- _DATASET EXTRACT_:
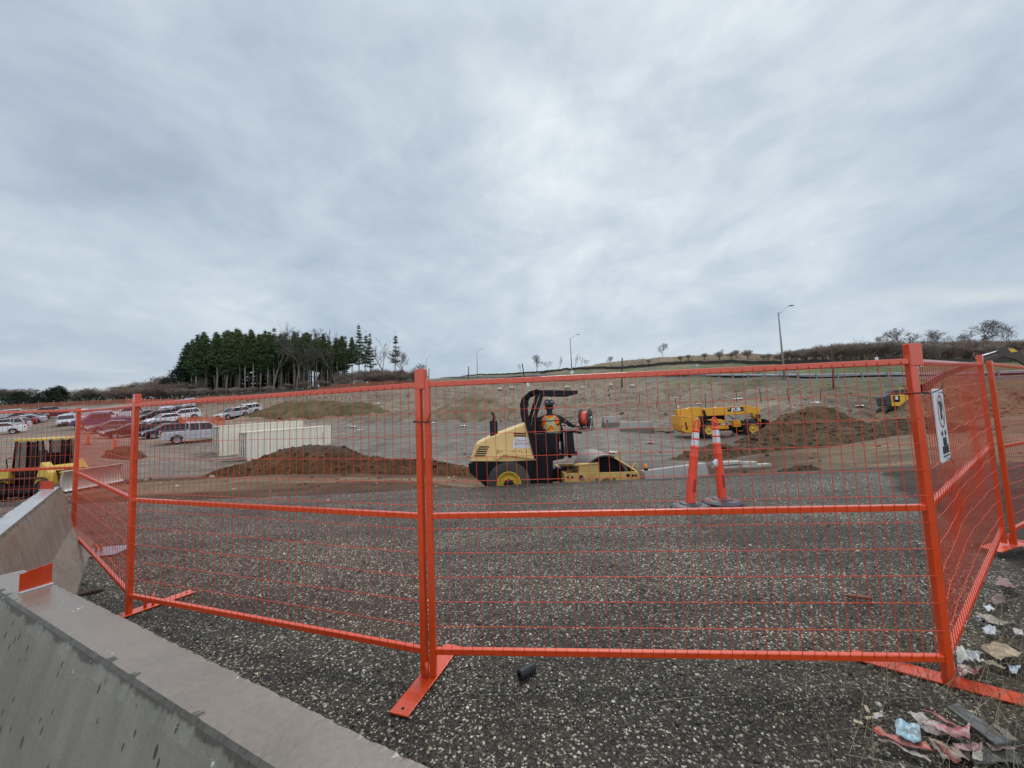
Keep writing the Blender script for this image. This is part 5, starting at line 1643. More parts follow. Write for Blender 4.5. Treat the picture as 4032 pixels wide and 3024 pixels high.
    for x in (0, 3.25):
        for y in (-.98, .98):
            wheel('road_wheel', e, (x, y, .60), .60, .44, .34, rimy, tyrem=mat('black_tyre', (.020, .020, .023), .85, 0, .3, 10, dirt=.3, dcol=(.08, .06, .05)), lugs=18)
        MB().prism([(x - .62, .95), (x - .42, 1.32), (x + .30, 1.35), (x + .62, 1.0), (x + .52, 1.0), (x + .26, 1.27), (x - .38, 1.25), (x - .55, .95)], -1.15, -.7).build('mudguard', BLK, e, .02)
    MB().tube([(-2.0, -1.05, .45), (-1.2, -1.05, .42)], .03, 6).build('side_marker', mat('tail_red', (.4, .03, .02), .4), e)
    return e


telehandler()

# ---------------------------------------------------------------- tracked machines
def track(parent, y, L, h, w, x0, mud=True, axis=0):
    tm = mat('muddy_track_steel', (.075, .060, .045), .8, .2, .3, 5, dirt=.5, dcol=(.14, .095, .06))
    r = h / 2; n = 12
    path = [(x0 + r * math.cos(a), r + r * math.sin(a)) for a in [PI / 2 + PI * i / n for i in range(n + 1)]] + [(x0 + L - 2 * r + r * math.cos(a), r + r * math.sin(a)) for a in [-PI / 2 + PI * i / n for i in range(n + 1)]]
    m = MB()
    vs = [(x, y - w / 2, z) for x, z in path] + [(x, y + w / 2, z) for x, z in path]
    k = len(path)
    m.add(vs, [(i, (i + 1) % k, k + (i + 1) % k, k + i) for i in range(k)])
    # shoes
    P = [Vector((x, 0, z)) for x, z in path] + [Vector((path[0][0], 0, path[0][1]))]
    for a, b in zip(P[:-1], P[1:]):
        n2 = max(1, int((b - a).length / .17))
        for i in range(n2):
            c = a.lerp(b, (i + .5) / n2); d = (b - a).normalized(); ang = math.atan2(d.z, d.x)
            nrm = Vector((-d.z, 0, d.x)) * -1
            m.box((c.x + nrm.x * .02, y, c.z + nrm.z * .02), (.14, w, .03), rot=(0, -ang, 0))
            m.box((c.x + nrm.x * .05, y, c.z + nrm.z * .05), (.025, w, .05), rot=(0, -ang, 0))
    t = m.build('track', tm, parent, fixn=False)
    c = MB(); c.box((x0 + L / 2 - r, y, r), (L - 2 * r, w * .55, h * .42))
    for i in range(5): c.lathe([(.001, y - w * .38), (r * .42, y - w * .38), (r * .42, y + w * .38), (.001, y + w * .38)], (x0 + (L - 2 * r) * (i + .5) / 5, 0, r * .62), 'Y', 14)
    for x in (x0, x0 + L - 2 * r): c.lathe([(.001, y - w * .34), (r * .78, y - w * .34), (r * .78, y + w * .34), (.001, y + w * .34)], (x, 0, r), 'Y', 18)
    c.build('track_frame', BLK, t, fixn=False)
    return t


def bulldozer():
    g = at_y(104, 945, 14.6)
    e = empty('bulldozer', (g.x, g.y, g.z - 2.92 * .74), rad(6), scale=(.55, .70, .74), label='yellow and black bulldozer with a wide straight blade on the left behind the barrier', cat='bulldozer')
    y0 = mat('dozer_yellow', (.60, .40, .06), .45, 0, .08, 1.5, dirt=.2, dcol=(.35, .25, .12), dscale=1.5)
    # x forward, y left, z up; visible side is -y
    for y in (-.95, .95): track(e, y, 3.3, .95, .55, -1.25)
    MB().box((.2, 0, .95), (2.9, 1.35, .62)).build('hull', BLK, e, .03)
    MB().prism([(-.95, 1.10), (-.93, 1.36), (.88, 1.36), (.80, 1.10)], -.80, .80).build('cab_floor', BLK, e, .02)
    cb = MB().prism([(-.45, 1.36), (-.45, 2.05), (-.30, 2.30), (-.22, 1.75), (.25, 1.70), (.25, 1.36)], -.28, .28).build('seat', mat('cab_seat', (.045, .04, .038), .8), e, .05)
    pane = mat('tinted_pane', (.34, .36, .36), .05, 0, .02, 1, trans=.92, spec=.4)
    for y in (-.81, .81):
        for q in ([(-.93, 1.40), (-.82, 2.74), (-.18, 2.74), (-.20, 1.40)], [(.46, 1.40), (.44, 2.74), (.70, 2.74), (.92, 1.75), (.85, 1.40)]):
            MB().prism(q, y - .006, y + .006).build('side_window', pane, cb)
        MB().prism([(-.14, 1.30), (-.12, 2.74), (.40, 2.74), (.42, 1.30)], y - .008, y + .008).build('cab_door', GLASS, cb)
    MB().box((.30, .0, 1.75), (.25, .9, .75)).build('dashboard', BLK, cb, .04)
    MB().bar((-.6, -.80, 1.40), (-.6, -.80, 2.74), .05).build('window_bar', BLK, cb)
    MB().prism([(-1.0, 2.78), (.82, 2.78), (.78, 2.90), (-.92, 2.92)], -.88, .88).build('cab_roof', y0, cb, .03)
    for y in (-.83, .83):
        for a, b in (((-.95, 1.30), (-.82, 2.78)), ((-.17, 1.25), (-.14, 2.78)), ((.45, 1.3), (.42, 2.78)), ((.95, 1.75), (.72, 2.78)), ((-.95, 1.30), (.80, 1.25))):
            MB().bar((a[0], y, a[1]), (b[0], y, b[1]), .06, .09, up=(0, 1, 0)).build('cab_pillar', BLK, cb)
    for y in (-.5, .5): MB().bar((.97, y, 1.75), (.74, y, 2.78), .06).build('cab_pillar', BLK, cb)
    for y in (-.55, 0, .55): MB().box((.83, y, 2.82), (.06, .22, .09)).build('work_lamp', CHROME, cb, .01)
    MB().prism([(-1.75, 1.45), (-1.0, 1.48), (-1.0, .72), (-1.55, .70), (-1.85, .95)], -.98, .98).build('fuel_tank', y0, e, .05)
    gr = MB()
    for k in range(4): gr.box((-1.80 + .02 * k, 0, 1.05 + .1 * k), (.06, 1.3, .035), rot=(0, rad(20), 0))
    gr.build('rear_grille', BLK, e)
    MB().tube([(-1.15, -.92, 1.48), (-1.2, -.95, 1.95), (-.95, -.9, 2.0)], .025, 6).build('grab_rail', BLK, e)
    # low slanted nose with raised corners
    nose = MB(); nose.prism([(.80, 1.52), (1.0, 1.50), (2.0, 1.05), (2.05, .55), (.85, .55)], -.62, .62)
    nose.build('hood', y0, e, .05)
    MB().prism([(.62, .62), (.95, 1.72), (1.05, 1.70), (1.45, 1.20), (1.65, .62)], -1.05, -.62).build('fender', y0, e, .03)
    MB().prism([(.62, .62), (.95, 1.72), (1.05, 1.70), (1.45, 1.20), (1.65, .62)], .62, 1.05).build('fender', y0, e, .03)
    # blade
    B = MB(); n = 12; vs = []
    for s in (-1, 1):
        for i in range(n + 1):
            a = rad(-38) + rad(76) * i / n
            x = 3.28 - .75 * math.cos(a) + .42; z = .80 + .75 * math.sin(a)
            vs.append((x, s * 1.62, z))
        for i in range(n, -1, -1):
            a = rad(-38) + rad(76) * i / n
            x = 3.28 - .79 * math.cos(a) + .36; z = .80 + .79 * math.sin(a)
            vs.append((x, s * 1.62, z))
    k = 2 * n + 2
    fs = [(i, (i + 1) % k, k + (i + 1) % k, k + i) for i in range(k)] + [tuple(range(k)), tuple(reversed(range(k, 2 * k)))]
    B.add(vs, fs)
    bl = B.build('blade', mat('worn_blade', (.42, .39, .34), .45, .3, .15, 2, dirt=.35, dcol=(.28, .22, .15)), e)
    MB().box((3.15, 0, .34), (.05, 3.24, .09), rot=(0, rad(-30), 0)).build('cutting_edge', mat('polished_edge', (.75, .73, .70), .3, .6), bl)
    for y in (-1.15, 1.15):
        MB().bar((.3, y * .78, .50), (2.75, y * .95, .55), .16, .22).build('push_arm', mat('muddy_steel', (.17, .13, .09), .8, 0, .2, 4), e, .02)
        MB().tube([(1.6, y * .55, 1.15), (2.75, y * .75, 1.05)], .05, 8).build('lift_ram', y0, e)
    bk = MB()
    for y in (-.75, .75): bk.prism([(2.2, .5), (2.75, .45), (2.75, 1.15), (2.45, 1.2)], y - .12, y + .12)
    bk.build('blade_bracket', y0, e, .02)
    return e


bulldozer()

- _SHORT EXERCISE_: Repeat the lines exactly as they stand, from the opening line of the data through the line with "telehandler()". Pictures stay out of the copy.

- _FINISHED EXERCISE_:
Keep writing the Blender script for this image. This is part 5, starting at line 1643. More parts follow. Write for Blender 4.5. Treat the picture as 4032 pixels wide and 3024 pixels high.
    for x in (0, 3.25):
        for y in (-.98, .98):
            wheel('road_wheel', e, (x, y, .60), .60, .44, .34, rimy, tyrem=mat('black_tyre', (.020, .020, .023), .85, 0, .3, 10, dirt=.3, dcol=(.08, .06, .05)), lugs=18)
        MB().prism([(x - .62, .95), (x - .42, 1.32), (x + .30, 1.35), (x + .62, 1.0), (x + .52, 1.0), (x + .26, 1.27), (x - .38, 1.25), (x - .55, .95)], -1.15, -.7).build('mudguard', BLK, e, .02)
    MB().tube([(-2.0, -1.05, .45), (-1.2, -1.05, .42)], .03, 6).build('side_marker', mat('tail_red', (.4, .03, .02), .4), e)
    return e


telehandler()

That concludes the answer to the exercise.